Developers of the Google-backed Android mobile application platform have released revision 3 of Android NDK (Native Development Kit), which complements Android SDK by enabling developers to build performance-critical portions of an application in native code.

 

Release of NDK r3 was noted in a posting on the Android Developer Blog on Monday.

 

Version 3 includes OpenGL ES (Open Graphics Library for Embedded Systems) 2.0 native library support.
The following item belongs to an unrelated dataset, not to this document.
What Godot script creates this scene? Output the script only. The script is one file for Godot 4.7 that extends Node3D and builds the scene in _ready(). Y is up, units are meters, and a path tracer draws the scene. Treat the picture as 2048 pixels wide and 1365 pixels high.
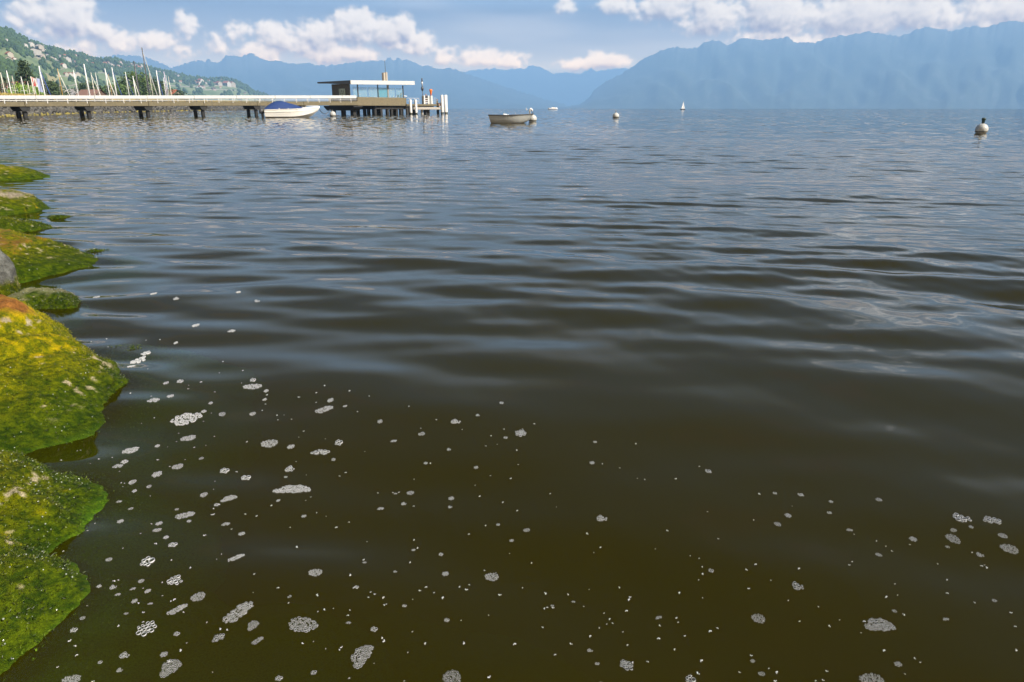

Also featured is a sample application making use of OpenGL ES 2.0 vertex and fragment shaders.

 

“[OpenGL ES 2.0] brings the ability to control graphics rendering through vertex and fragment shader programs using the GLSL shading language,” said David Turner, a member of the Google technical staff, in the Android Developer Blog.

 

Native libraries in Android NDK can be used on devices running the Android 1.5 platform or later, because toolchain and ABI-related changes made native libraries incompatible with 1.0 and 1.1 system images.

 

“Android applications run in the Dalvik virtual machine. The NDK allows you to implement parts of your applications using native-code languages such as C and C++. This can provide benefits to certain classes of applications, in the form of reuse of existing code and in some cases increased speed,” according to an Android Web page.

 

With version 3, toolchain libraries has been refreshed with GCC (GNU Compiler Collection) 4.4.0, to generate more compact and efficient machine code, Google said.

 

Compiler support is featured for ARMv5TE machine instructions. System headers are featured for stable native APIs, documentation and sample applications.

 

“The NDK will not benefit most applications,” according to the Android developer page. ” As a developer, you will need to balance its benefits against its drawbacks; notably, using native code does not result in an automatic performance increase but does always increase application complexity. Typical good candidates for the NDK are self-contained, CPU-intensive operations that don’t allocate much memory, such as signal processing, physics simulation, and so on. Simply re-coding a method to run in C usually does not result in a large performance increase. The NDK can, however, can be an effective way to reuse a large corpus of existing C/C++ code.”

 

Downloadable from the Android Web page, the NDK features compilers, linkers and other technologies to generate native ARM libraries on Linux, Mac OS X and Windows platforms.